Saturday, September 24, 2005

Ah, the romance of the League Cup. Third-tier clubs preparing for money-spinning Tuesday-night trips to Charlton Athletic. Eager youngsters waiting up for the highlights programme at 11:50 (assuming there is a highlights programme). Arsenal coming in at the third round, fielding a team of French 16-year-olds, none of whom wears a squad number lower than 40, and immediately crashing out to the resounding silence of nobody giving a toss, least of all Arsene Wenger.

All right, so nobody has ever described the League Cup as romantic. Ever. For some reason the FA Cup is the only English football tournament to be designated as romantic. (Come to think of it, you rarely hear of ‘the romance of the UEFA Cup’ either.) And it often feels as though the axe, if not hanging directly over the League Cup, has had strings attached to it should it be necessary to hang it over the League Cup at short notice.

I’m very strongly in favour of keeping it, which is partly because I’m a 26-year-old Aston Villa fan and it’s the only thing I can remember us ever having won. (Twice. And if we hadn’t won it in 1994, Man Utd would be the only team to have won the English domestic treble and would still be going on about it to this day, so be grateful.) But in an environment where some clubs expect to win something every year, it seems foolhardy to do away with a piece of silverware.

The problem is that the League Cup seems almost ‘not to count’ as far as the big boys are concerned. A few years ago, when it was the only prize Man Utd managed to score that season, it might as well have been a giant copper plaque with the words ‘ALSO-RANS’ ornately engraved into it. The only value of the League Cup is as part of a set. Having it on its own is like owning a statuette of George Harrison when you actually wanted all four Beatles, and not really being sure where to put it.

Quite how this happened, or how it can be reversed, I’m not entirely sure, but blaming commercial television and the Champions League has served me well so far so I don’t see any reason to change my tune now. It’s notable that the League Cup final is now the only top-flight tournament final that isn’t broadcast on free-to-air television. The match is not, therefore, the talking point that it should be: this is partly ITV’s fault for making a hash of its bold new age of digital football coverage.

However, I feel that the Champions League is the more significant factor. (The generally detrimental effect of the Champions League on football is a subject I’ll probably return to with punishing regularity this season, and expand on my views in a later column. Just remember: it’s not a league and more than half the teams in it aren’t champions.) With the first few months of the season now packed with European fixtures thanks to the introduction of a group stage to the European Cup, Man Utd and Arsenal have become irritable with the extra fixtures.
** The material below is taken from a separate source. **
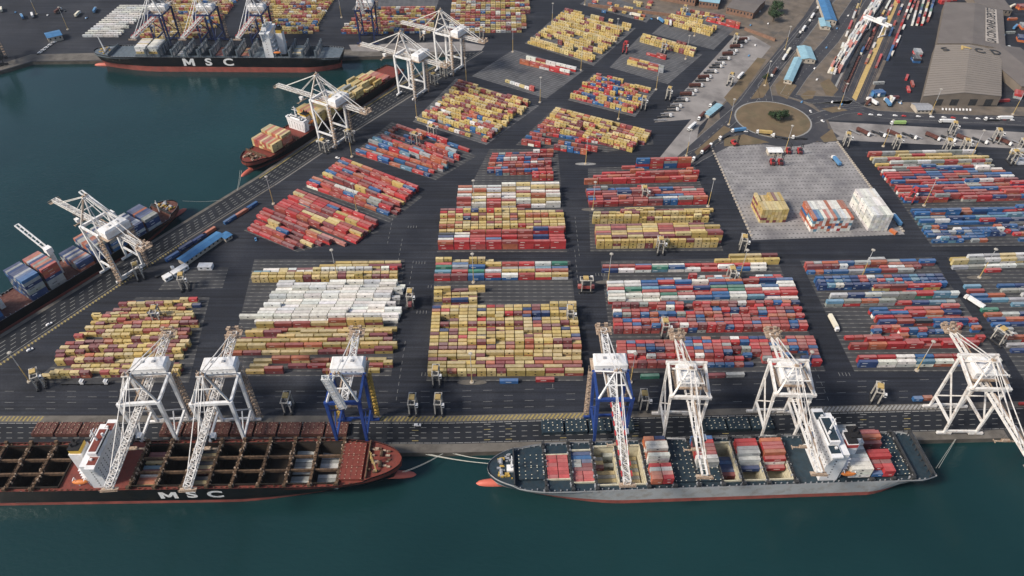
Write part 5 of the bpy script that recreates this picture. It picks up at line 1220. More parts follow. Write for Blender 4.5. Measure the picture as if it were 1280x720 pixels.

This is, frankly, pretty goddamned rich when those clubs are the ones with the depth of squad to cope with a packed fixture list. It’s also yet another example of big clubs failing to look out for the little guys – one of the reasons why the League Cup exists at all is to give lower-division clubs their own lucrative ties. The FA, clearly afraid that if the big clubs drop out of the tournament altogether then it’ll go the way of the Zenith Data Systems Cup, has already tried to assist by stripping the early rounds of their second legs and allowing teams involved in Europe to sit out until round three. (This year Newcastle have been given a bye too, presumably to rest their weary legs after their gruelling second-round exit from the Intertoto Cup.)

Still, if the likes of Chelsea and Liverpool take the League Cup as seriously as they did last year then it could still be a good tournament. And a number of Premiership sides were caught napping this week by lower-division teams and were obviously not chuffed to have been embarrassed, which is a good sign: as anybody who saw Man City’s risible penalty shoot-out performance on can confirm, the League Cup may not be romantic but it can be comedy.